Where does your money go?

Published 8:38 am Saturday, November 26, 2016

Editorial by Bobby Tingle


Today is Small Business Saturday, an event designed to raise awareness of the value of shopping small. Not small purchases but rather shopping local retailers and service providers. Shopping local has huge benefits.

Thanksgiving Day is steeped in tradition. One of those traditions is its kickoff of the holiday shopping season. Black Friday is the unofficial first day of holiday shopping. Black Friday got its name in the 60s when bus drivers and police officers coined the phrase to describe clogged streets caused by shoppers in Philadelphia the day after Thanksgiving. Of course, retailers didn’t like the negativity. In the 80s, an alternate explanation emerged. Black Friday is now known as the first day of the year when retailers operate at a profit. Black Friday shoppers cause a surge in sales erasing all the red ink and replacing it with profit margins from the year’s sales. Holiday sales move profits from the red to the black.

Cyber Monday emerged as online shopping grew in popularity. I wonder if it is a coincidence this is the first workday after Thanksgiving for many? Maybe workers returning to their work desk extend their shopping one more day.

Nestled in between is Small Business Saturday.

Shopping small and shopping local go hand in hand. Shopping small and shopping local is an everyday possibility. Shopping small and shopping local is beneficial to you.

Three years ago, The Orange Leader covered a presentation by the Greater Orange and Vidor area Chambers of Commerce. The purpose was to highlight those benefits of shopping local.

A local car dealer, making a presentation at the event, stated Orange County auto purchasers spent $106 million in the prior year on vehicles in somewhere outside Orange County.

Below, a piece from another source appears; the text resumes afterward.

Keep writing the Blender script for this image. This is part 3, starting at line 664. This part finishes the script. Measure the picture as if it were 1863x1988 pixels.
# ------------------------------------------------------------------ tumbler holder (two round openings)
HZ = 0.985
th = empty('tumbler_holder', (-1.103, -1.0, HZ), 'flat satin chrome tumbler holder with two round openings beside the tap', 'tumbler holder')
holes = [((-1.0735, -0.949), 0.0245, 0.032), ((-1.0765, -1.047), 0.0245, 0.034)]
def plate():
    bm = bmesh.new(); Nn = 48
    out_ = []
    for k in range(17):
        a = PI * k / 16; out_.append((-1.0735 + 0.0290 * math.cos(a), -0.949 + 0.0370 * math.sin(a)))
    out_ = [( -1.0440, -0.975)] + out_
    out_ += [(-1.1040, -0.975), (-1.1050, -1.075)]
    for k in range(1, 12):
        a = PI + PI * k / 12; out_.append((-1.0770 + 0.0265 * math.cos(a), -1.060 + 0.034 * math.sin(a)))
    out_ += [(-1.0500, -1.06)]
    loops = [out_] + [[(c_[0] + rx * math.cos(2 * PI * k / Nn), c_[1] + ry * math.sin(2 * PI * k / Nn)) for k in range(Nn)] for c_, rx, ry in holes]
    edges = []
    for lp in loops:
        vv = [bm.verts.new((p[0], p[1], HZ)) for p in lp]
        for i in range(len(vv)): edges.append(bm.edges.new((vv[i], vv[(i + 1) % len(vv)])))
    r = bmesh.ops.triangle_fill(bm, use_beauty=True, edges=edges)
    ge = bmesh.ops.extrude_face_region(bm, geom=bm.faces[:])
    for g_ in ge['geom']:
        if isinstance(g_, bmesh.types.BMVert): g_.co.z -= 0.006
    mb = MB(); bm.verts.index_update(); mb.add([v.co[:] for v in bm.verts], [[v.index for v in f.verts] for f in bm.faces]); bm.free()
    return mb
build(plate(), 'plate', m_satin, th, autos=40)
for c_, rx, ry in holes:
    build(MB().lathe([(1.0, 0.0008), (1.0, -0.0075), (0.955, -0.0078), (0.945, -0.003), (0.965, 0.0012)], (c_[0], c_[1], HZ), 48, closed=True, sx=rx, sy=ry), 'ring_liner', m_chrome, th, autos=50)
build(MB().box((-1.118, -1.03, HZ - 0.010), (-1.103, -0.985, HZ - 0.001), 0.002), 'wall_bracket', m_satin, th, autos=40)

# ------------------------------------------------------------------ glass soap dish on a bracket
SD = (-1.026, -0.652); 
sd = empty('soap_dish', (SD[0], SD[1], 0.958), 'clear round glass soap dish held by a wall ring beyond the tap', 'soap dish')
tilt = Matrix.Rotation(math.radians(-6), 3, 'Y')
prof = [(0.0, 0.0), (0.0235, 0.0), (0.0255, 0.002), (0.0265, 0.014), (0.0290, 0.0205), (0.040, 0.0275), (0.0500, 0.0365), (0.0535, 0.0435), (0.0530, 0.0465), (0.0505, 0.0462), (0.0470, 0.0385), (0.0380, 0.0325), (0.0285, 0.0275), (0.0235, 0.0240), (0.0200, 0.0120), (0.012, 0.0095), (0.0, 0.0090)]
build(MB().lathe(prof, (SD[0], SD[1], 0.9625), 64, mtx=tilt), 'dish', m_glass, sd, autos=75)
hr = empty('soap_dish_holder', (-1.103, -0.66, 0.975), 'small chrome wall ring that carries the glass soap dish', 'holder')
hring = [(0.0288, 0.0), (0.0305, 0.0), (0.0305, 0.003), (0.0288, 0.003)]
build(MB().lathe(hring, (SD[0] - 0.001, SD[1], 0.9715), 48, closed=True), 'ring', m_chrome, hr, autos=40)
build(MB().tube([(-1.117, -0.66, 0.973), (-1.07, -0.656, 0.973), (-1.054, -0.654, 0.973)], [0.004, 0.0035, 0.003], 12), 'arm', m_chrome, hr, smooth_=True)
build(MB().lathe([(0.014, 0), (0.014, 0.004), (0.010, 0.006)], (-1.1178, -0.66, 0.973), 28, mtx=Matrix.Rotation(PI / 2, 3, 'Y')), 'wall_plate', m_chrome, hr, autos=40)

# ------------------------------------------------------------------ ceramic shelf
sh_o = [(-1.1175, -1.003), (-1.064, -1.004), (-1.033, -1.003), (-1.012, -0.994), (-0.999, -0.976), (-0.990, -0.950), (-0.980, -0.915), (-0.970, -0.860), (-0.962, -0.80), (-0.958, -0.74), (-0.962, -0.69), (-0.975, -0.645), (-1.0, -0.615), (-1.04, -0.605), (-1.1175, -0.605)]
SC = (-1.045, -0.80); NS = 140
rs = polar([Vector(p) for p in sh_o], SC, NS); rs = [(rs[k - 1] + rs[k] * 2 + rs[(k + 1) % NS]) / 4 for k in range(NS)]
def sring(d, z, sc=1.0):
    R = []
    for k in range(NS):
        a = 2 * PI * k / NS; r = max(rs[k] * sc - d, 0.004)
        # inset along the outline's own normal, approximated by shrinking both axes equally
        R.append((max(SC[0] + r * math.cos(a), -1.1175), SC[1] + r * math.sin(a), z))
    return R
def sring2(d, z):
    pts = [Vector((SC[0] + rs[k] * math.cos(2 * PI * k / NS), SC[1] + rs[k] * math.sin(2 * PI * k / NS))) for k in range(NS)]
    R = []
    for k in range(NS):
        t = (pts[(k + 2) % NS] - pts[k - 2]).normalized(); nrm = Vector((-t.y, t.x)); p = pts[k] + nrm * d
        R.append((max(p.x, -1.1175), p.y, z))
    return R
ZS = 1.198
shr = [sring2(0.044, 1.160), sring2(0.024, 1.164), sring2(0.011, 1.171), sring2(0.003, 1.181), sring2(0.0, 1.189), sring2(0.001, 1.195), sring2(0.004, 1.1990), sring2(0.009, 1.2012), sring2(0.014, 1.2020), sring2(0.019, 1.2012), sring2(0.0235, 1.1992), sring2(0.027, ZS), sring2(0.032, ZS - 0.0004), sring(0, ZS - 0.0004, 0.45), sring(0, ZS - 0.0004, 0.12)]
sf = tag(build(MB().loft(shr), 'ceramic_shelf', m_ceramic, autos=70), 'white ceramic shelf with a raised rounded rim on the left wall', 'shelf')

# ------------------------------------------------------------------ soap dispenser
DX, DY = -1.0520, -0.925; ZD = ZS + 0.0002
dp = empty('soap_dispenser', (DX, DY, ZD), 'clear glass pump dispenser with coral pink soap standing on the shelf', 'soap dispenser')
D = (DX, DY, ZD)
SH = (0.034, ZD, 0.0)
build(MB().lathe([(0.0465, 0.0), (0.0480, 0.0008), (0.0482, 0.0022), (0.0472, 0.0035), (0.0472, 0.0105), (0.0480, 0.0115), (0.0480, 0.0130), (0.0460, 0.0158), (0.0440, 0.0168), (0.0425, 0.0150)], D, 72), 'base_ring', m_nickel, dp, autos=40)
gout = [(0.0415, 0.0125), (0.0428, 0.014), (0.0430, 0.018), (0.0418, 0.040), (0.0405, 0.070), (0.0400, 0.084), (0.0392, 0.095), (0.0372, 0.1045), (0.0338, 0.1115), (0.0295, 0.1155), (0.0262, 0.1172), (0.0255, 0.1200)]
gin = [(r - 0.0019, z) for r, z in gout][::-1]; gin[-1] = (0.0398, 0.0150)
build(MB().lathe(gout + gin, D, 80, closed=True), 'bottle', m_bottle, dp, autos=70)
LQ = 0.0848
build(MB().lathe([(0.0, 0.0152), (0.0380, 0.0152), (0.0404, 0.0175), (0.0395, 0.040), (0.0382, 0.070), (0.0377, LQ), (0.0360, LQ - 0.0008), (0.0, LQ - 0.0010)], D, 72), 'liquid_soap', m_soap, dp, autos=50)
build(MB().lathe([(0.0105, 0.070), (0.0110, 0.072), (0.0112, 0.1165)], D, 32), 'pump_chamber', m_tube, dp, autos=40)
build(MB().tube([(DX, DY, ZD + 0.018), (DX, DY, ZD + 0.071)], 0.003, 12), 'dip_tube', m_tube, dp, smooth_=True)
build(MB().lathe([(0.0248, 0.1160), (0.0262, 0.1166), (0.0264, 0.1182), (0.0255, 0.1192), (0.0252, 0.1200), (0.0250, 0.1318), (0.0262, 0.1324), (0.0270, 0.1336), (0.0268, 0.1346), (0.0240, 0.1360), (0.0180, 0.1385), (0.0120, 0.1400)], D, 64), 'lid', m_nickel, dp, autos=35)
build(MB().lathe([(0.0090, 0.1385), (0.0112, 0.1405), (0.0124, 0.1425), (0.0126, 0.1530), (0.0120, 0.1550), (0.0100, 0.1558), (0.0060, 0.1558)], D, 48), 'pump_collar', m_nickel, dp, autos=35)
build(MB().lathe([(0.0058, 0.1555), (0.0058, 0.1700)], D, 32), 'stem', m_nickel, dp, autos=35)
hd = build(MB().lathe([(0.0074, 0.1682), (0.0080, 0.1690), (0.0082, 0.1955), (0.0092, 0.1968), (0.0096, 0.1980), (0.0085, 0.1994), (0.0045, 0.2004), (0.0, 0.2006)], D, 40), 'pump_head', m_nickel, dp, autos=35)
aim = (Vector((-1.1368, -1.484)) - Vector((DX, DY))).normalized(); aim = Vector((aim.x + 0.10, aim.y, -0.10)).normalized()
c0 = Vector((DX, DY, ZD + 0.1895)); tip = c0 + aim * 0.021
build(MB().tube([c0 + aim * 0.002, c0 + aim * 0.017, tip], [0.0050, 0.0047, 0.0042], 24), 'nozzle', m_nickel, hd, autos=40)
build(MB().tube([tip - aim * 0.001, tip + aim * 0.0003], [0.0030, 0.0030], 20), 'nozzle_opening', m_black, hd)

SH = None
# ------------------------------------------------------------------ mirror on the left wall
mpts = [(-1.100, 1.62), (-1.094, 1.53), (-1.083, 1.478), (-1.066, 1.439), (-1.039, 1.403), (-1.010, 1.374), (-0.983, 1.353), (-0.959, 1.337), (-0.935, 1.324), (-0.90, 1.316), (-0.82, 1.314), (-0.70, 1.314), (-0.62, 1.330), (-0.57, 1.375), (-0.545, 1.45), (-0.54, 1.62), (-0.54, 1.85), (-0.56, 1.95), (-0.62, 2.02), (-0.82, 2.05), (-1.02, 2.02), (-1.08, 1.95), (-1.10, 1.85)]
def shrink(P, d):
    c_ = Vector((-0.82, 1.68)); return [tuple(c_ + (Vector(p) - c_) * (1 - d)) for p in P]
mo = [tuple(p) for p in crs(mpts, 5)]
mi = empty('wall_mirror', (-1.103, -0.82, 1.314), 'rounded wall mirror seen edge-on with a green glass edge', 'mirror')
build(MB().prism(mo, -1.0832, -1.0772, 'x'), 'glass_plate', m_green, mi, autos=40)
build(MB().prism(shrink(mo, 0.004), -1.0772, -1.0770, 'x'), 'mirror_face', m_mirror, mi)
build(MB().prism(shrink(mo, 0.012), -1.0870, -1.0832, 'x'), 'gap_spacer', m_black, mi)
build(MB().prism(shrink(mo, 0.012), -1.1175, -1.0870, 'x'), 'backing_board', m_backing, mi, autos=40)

How would Orange County benefit if those dollars had been spent here?

The buyers would have three car dealers to choose from. I believe most makes and models are available from those choices. Chances are the buyers would be closer to home and follow up service work would be more convenient. It is highly likely the sales representative would be a local resident. Their paycheck would increase and the potential for spending that check locally are high. Those dollars spent can now roll over again.

The car dealer collects taxes with each purchase. Tax dollars are passed on to the city and county agencies responsible for maintaining local infrastructure and providing services. Their employees also receive checks and likely repeat the process described above.

As those dollars roll through the community someone somewhere notices and locates a business here. You see they want in on the action too. When those new businesses open you now have more local choices. You have also contributed to building the economic foundation of Orange County.

County schools benefit from the long-term effects of local folks shopping local. You see as the area progresses; property values increase, property taxes increase, schools receive more funding, schools invest the windfall in their school district, improved schools attract outsiders to the area.

Finally the folks who may benefit the most are non-profits. United Way, Salvation Army, CASA, Red Cross, Orange Christian Services and a host of other groups and organizations all depend on the goodwill and donations from the good folks from Orange County. Many of the local businesses are big supporters of these organizations. I am aware of countless donations that have been made. Often parking lots are turned into the location of the latest fundraiser link sale. Area shop owners set up donation stations for food or toy drives.

The list goes on of potential benefactors.

Shop local, eat local, buy local and know where your money goes.